Can somebody who understand the Java Memory Model better than me confirm my understanding that the following code is correctly synchronized?

class Foo {
    private final Bar bar;

    Foo() {
        this.bar = new Bar(this);

class Bar {
    private final Foo foo;

    Bar(Foo foo) {
        this.foo = foo;

I understand that this code is correct but I haven't worked through the whole happens-before math. I did find two informal quotations that suggest this is lawful, though I'm a bit wary of completely relying on them:

The usage model for final fields is a simple one: Set the final fields for an object in that object's constructor; and do not write a reference to the object being constructed in a place where another thread can see it before the object's constructor is finished. If this is followed, then when the object is seen by another thread, that thread will always see the correctly constructed version of that object's final fields. It will also see versions of any object or array referenced by those final fields that are at least as up-to-date as the final fields are. [The Java® Language Specification: Java SE 7 Edition, section 17.5]

Another reference:

What does it mean for an object to be properly constructed? It simply means that no reference to the object being constructed is allowed to "escape" during construction. (See Safe Construction Techniques for examples.) In other words, do not place a reference to the object being constructed anywhere where another thread might be able to see it; do not assign it to a static field, do not register it as a listener with any other object, and so on. These tasks should be done after the constructor completes, not in the constructor. [JSR 133 (Java Memory Model) FAQ, "How do final fields work under the new JMM?"]

  • The main caveat with final fields is to make sure that this is not reachable from another thread during construction. In your case no other thread but the one constructing the object(s) can access the fields or the object being constructed so you are fine. – assylias Mar 26 '15 at 10:34

Yes, it is safe. Your code does not introduce a data race. Hence, it is synchronized correctly. All objects of both classes will always be visible in their fully initialized state to any thread that is accessing the objects.

For your example, this is quite straight-forward to derive formally:

  1. For the thread that is constructing the threads, all observed field values need to be consistent with program order. For this intra-thread consistency, when constructing Bar, the handed Foo value is observed correctly and never null. (This might seem trivial but a memory model also regulates "single threaded" memory orderings.)

  2. For any thread that is getting hold of a Foo instance, its referenced Bar value can only be read via the final field. This introduces a dereference ordering between reading of the address of the Foo object and the dereferencing of the object's field pointing to the Bar instance.
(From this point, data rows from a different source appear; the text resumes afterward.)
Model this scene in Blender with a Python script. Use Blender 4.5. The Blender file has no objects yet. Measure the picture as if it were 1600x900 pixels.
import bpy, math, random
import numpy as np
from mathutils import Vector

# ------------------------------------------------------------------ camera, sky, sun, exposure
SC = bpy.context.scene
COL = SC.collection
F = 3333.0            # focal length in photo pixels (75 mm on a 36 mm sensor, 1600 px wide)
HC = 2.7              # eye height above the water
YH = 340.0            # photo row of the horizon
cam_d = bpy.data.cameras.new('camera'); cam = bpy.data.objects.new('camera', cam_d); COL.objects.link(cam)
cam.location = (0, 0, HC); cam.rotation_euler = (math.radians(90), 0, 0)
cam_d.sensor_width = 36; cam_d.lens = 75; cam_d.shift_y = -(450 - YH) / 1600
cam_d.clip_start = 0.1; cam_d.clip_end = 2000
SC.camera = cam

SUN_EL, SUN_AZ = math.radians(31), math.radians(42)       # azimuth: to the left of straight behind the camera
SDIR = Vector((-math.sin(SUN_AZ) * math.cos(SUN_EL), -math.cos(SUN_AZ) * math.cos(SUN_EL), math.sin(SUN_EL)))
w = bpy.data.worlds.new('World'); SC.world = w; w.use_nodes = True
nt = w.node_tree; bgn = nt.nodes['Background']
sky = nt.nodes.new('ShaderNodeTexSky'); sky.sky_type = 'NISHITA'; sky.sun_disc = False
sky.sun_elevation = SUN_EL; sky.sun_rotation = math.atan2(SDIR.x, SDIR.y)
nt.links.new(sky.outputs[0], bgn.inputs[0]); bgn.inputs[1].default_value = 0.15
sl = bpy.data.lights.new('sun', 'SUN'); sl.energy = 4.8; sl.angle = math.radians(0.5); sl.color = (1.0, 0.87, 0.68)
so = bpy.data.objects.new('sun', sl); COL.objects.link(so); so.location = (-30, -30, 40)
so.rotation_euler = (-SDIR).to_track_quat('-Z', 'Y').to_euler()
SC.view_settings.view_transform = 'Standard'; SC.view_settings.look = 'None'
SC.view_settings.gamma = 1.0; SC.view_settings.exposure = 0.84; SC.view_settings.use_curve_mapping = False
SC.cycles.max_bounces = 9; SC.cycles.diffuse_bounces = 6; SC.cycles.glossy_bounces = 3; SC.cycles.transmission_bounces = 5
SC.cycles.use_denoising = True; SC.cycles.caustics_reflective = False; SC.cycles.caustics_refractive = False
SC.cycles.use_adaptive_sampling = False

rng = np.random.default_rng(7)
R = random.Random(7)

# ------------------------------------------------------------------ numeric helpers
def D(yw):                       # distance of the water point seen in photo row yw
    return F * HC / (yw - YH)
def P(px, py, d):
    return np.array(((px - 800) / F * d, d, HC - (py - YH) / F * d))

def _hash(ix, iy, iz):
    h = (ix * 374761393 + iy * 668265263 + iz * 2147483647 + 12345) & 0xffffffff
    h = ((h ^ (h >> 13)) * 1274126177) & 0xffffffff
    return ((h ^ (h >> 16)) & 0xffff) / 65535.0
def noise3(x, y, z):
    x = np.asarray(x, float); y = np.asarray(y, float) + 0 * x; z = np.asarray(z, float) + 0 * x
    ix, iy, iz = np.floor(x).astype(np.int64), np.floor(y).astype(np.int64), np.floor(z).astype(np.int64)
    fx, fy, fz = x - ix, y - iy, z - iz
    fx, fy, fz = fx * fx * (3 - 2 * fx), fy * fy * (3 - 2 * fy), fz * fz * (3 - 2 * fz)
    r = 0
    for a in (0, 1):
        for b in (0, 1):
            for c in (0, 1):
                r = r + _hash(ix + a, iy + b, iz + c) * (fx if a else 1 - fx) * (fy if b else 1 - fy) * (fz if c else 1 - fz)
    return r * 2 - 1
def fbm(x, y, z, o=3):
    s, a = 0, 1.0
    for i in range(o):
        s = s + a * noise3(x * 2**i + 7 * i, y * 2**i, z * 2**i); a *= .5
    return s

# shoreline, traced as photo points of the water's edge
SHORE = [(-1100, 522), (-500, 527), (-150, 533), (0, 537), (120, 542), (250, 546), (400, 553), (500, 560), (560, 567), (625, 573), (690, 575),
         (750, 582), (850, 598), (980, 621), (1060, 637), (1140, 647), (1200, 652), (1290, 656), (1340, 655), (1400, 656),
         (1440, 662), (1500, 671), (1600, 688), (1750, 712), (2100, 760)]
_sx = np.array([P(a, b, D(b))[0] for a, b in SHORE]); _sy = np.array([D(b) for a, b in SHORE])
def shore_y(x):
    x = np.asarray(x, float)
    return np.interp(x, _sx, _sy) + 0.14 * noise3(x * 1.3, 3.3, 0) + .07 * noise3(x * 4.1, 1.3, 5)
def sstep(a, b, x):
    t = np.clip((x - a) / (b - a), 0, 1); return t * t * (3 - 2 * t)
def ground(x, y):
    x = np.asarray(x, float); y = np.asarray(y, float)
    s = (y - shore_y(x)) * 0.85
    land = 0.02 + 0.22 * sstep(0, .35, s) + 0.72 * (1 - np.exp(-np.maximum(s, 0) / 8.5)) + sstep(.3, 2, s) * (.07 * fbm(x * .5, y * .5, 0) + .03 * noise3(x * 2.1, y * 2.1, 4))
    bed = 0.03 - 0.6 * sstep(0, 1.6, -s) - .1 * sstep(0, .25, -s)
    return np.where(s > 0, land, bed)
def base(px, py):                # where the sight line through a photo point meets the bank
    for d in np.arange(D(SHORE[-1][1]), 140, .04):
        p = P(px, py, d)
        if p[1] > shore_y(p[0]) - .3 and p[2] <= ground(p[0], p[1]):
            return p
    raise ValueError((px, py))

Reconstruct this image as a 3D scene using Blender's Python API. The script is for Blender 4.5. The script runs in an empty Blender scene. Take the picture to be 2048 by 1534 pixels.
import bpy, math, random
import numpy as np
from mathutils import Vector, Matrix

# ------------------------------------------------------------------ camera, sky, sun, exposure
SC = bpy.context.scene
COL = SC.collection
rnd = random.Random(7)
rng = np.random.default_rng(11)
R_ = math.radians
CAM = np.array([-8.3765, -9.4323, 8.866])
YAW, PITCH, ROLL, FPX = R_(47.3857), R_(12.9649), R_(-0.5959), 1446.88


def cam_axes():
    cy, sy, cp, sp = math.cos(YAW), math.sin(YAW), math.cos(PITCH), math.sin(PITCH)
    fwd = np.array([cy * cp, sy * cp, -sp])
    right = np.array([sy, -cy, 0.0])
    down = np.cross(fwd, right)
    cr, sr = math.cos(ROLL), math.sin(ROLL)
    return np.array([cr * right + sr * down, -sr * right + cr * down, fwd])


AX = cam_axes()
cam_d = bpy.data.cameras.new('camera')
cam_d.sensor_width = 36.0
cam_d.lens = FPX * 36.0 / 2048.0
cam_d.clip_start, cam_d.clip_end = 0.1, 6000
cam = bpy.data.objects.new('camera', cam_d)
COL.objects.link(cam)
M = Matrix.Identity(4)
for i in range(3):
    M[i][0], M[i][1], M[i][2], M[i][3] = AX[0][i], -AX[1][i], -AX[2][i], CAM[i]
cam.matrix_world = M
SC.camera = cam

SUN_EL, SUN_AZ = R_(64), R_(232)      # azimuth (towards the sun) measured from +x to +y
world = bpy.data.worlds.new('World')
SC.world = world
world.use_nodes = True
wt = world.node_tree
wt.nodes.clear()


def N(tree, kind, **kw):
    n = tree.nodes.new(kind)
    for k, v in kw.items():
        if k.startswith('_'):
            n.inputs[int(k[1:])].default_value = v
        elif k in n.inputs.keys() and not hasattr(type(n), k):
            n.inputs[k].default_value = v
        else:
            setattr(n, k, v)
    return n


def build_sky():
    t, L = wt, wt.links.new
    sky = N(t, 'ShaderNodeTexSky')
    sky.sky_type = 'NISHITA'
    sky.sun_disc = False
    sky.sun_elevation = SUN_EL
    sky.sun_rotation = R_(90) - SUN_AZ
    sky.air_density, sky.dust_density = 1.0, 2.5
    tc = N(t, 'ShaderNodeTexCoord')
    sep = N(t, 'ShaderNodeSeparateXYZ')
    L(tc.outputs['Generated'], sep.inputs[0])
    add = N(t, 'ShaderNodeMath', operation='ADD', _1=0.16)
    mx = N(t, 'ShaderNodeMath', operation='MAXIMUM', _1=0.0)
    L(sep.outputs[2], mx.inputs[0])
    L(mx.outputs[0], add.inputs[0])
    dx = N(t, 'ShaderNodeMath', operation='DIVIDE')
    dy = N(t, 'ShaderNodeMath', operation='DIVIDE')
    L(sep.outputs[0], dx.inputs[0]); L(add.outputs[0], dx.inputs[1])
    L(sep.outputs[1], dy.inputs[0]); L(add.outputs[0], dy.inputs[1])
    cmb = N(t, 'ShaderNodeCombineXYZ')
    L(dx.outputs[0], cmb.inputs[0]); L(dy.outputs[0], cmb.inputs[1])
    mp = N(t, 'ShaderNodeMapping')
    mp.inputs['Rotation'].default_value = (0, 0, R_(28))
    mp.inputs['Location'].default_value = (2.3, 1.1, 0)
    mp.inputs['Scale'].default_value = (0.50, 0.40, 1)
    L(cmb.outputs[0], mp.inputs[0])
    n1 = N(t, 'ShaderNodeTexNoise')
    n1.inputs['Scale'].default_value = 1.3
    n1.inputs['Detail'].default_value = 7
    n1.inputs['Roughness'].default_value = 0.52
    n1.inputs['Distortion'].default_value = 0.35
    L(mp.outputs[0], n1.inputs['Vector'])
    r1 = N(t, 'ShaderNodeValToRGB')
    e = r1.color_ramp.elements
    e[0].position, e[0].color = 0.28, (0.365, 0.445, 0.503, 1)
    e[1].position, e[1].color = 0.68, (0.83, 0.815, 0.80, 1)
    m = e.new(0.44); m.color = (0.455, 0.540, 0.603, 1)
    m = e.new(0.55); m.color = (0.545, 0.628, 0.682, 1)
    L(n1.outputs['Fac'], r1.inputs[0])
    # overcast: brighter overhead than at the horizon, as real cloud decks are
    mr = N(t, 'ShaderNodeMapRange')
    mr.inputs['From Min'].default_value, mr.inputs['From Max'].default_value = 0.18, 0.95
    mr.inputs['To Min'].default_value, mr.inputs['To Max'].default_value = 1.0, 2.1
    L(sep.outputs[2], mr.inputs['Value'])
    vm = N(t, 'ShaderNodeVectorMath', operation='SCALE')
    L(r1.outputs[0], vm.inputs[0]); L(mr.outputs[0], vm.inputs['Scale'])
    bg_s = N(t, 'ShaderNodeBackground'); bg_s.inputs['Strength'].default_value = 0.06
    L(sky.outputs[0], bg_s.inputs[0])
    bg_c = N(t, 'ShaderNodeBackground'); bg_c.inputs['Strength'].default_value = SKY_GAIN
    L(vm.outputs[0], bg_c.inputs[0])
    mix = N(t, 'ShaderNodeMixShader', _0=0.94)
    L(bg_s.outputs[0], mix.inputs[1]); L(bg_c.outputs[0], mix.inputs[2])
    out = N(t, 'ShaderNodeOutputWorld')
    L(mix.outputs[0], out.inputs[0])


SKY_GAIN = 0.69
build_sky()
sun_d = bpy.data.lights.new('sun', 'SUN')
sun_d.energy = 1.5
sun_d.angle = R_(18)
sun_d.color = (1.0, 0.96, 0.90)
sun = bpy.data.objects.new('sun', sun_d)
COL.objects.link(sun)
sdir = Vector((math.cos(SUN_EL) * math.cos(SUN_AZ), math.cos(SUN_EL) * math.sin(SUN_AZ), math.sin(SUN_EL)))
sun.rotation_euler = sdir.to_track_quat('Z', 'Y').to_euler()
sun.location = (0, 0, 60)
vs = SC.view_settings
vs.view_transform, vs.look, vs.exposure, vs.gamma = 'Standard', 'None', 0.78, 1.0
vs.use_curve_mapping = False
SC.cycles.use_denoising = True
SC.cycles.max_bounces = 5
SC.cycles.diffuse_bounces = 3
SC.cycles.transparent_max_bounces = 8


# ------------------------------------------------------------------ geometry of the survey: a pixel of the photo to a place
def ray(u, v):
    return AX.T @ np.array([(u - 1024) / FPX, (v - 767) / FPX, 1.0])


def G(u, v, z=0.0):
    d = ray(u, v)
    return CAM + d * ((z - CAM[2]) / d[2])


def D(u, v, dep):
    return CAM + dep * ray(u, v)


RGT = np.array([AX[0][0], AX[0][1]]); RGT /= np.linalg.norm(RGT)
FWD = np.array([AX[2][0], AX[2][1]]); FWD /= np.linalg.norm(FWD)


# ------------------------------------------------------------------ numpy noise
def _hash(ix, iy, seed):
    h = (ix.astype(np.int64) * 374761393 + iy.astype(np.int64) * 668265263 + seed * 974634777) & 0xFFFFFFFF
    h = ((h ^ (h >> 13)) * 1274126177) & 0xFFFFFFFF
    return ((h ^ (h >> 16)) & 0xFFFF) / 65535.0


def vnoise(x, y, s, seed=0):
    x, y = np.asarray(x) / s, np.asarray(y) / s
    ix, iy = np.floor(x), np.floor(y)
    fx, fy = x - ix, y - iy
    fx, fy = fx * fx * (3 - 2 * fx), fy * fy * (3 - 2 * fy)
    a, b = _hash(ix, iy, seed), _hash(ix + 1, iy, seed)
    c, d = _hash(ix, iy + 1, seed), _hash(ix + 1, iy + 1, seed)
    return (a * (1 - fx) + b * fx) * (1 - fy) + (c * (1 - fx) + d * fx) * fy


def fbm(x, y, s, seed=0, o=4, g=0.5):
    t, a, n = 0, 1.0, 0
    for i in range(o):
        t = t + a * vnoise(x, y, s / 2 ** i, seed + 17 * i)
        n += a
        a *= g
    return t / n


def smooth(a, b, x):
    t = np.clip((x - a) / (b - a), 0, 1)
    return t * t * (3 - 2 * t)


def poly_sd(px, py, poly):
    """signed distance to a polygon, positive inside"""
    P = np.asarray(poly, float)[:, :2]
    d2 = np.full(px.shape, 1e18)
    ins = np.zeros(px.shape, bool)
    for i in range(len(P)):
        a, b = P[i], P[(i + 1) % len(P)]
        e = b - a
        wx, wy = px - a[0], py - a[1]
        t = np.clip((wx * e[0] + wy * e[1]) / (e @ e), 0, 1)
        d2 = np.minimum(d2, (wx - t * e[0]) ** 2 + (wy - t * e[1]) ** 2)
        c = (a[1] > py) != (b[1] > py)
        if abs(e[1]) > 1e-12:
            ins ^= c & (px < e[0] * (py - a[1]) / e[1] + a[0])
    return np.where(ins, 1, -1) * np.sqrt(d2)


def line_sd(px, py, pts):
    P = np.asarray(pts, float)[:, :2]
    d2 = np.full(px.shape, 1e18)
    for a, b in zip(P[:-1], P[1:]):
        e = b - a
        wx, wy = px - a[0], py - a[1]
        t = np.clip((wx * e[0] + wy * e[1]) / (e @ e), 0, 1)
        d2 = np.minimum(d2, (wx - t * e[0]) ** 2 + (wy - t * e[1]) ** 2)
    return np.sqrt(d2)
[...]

  3. If another thread is therefore capable of observing the Foo instance altogether (in formal terms, there exists a memory chain), this thread is guaranteed to observe this Foo fully constructed, meaning that its Bar field contains a fully initialized value.

Note that it does not even matter that the Bar instance's field is itself final if the instance can only be read via Foo. Adding the modifier does not hurt and better documents the intentions, so you should add it. But, memory-model-wise, you would be okay even without it.

Note that the JSR-133 cookbook that you quoted is only describing an implementation of the memory model rather than then memory model itself. In many points, it is too strict. One day, the OpenJDK might no longer align with this implementation and rather implement a less strict model that still fulfills the formal requirements. Never code against an implementation, always code against the specification! For example, do not rely on a memory barrier being placed after the constructor, which is how HotSpot more or less implements it. These things are not guaranteed to stay and might even differ for different hardware architectures.

The quoted rule that you should never let a this reference escape from a constructor is also too narrow a view on the problem. You should not let it escape to another thread. If you would, for example, hand it to a virtually dispatched method, you could not longer control where the instance would end up. This is therefore a very bad practice! However, constructors are not dispatched virtually and you can safely create circular references in the manner you depicted. (I assume that you are in control of Bar and its future changes. In a shared code base, you should document tightly that the constructor of Bar must not let the reference slip out.)


Immutable Objects (with only final fields) are only "threadsafe" after they are properly constructed, meaning their constructor has completed. (The VM probably accomplishes this by a memory barrier after the constructor of such objects)

Lets see how to make your example surely unsafe:

  • If the Bar-Constructor would store a this-reference where another thread could see it, this would be unsafe because Bar isnt constructed yet.
  • If the Bar-Constructor would store a foo-reference where another thread could see it, this would be unsafe because foo isnt constructed yet.
  • If the Bar-Constructor would read some foo-fields, then (depending on the order of initialization inside the Foo-constructor) these fields would always be uninitialized. Thats not a threadsafety-problem, just an effect of the order of initialization. (Calling a virtual method inside a constructor has the same issues)

References to immutable Objects (only final fields) which are created by a new-expression are always safe to access (no uninitialized fields visible). But the Objects referenced in these final fields may show uninitialized values if these references were obtained by a constructor giving away its this-reference.

As Assylias already wrote: Because in your example the constructors stored no references to where another thread could see them, your example is "threadsafe". The created Foo-Object can safely be given other threads.